Probierz zwrócił również uwagę na to, w jaki sposób padł pierwszy gol dla Austriaków. – Ruszaliśmy do pressingu i agresywnie atakowaliśmy. Dużo zmieniła bramka, bo była podobna jak ostatnio – z bocznego sektora na wbiegającego zawodnika. Później zbyt mocno się odsłoniliśmy. To na Austriaków było zbyt mało – dodał.
Co ciekawe, selekcjoner biało-czerwonych przyznał, że Austria nie zaskoczyła go swoją grą. – Wiedzieliśmy, że tak to będzie wyglądało. Musieliśmy utrzymywać się przy piłce i taki był nasz cel. Później zbyt mocno się odkryliśmy i Austria to wykorzystała. Taka jest normalna kolej rzeczy – przyznał.

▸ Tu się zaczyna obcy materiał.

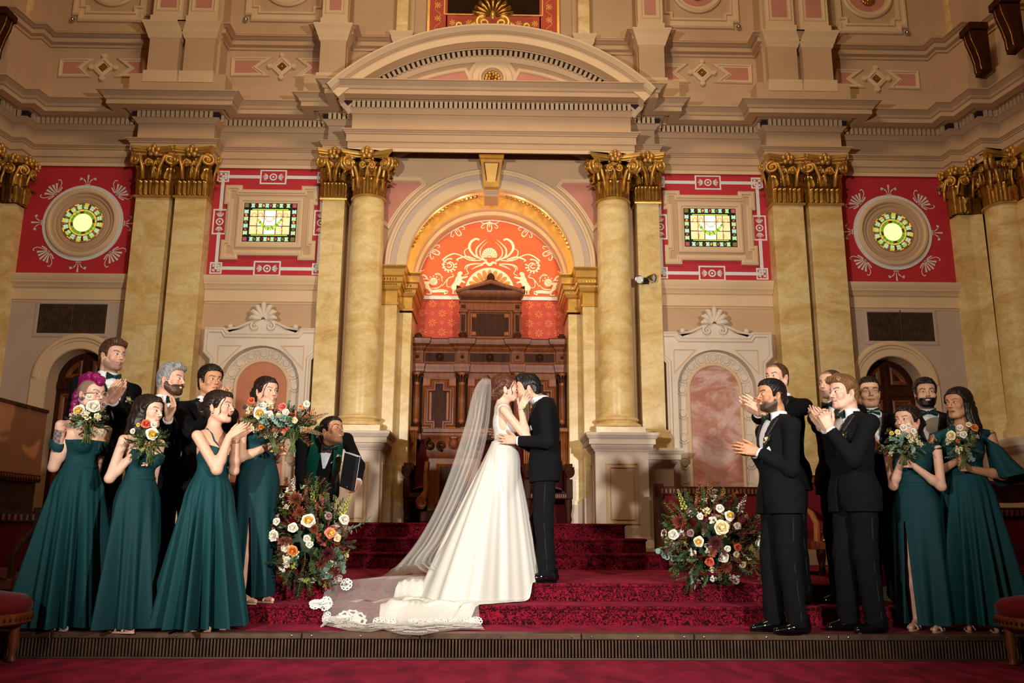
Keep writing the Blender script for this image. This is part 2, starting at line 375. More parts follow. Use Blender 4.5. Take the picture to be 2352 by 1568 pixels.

Probierz dalej zamierza grać pressingiem
Probierz dostrzegł jednak pewne pozytywy po tym meczu. – Nie żałuję tego, że graliśmy agresywnie i szliśmy do pressingu. To Euro pokazuje, że jesteśmy w stanie tak grać. Będziemy dalej tak robić. Jest zalążek tego zespołu, coś się rodzi i ja z tej drogi się nie cofnę – podsumował.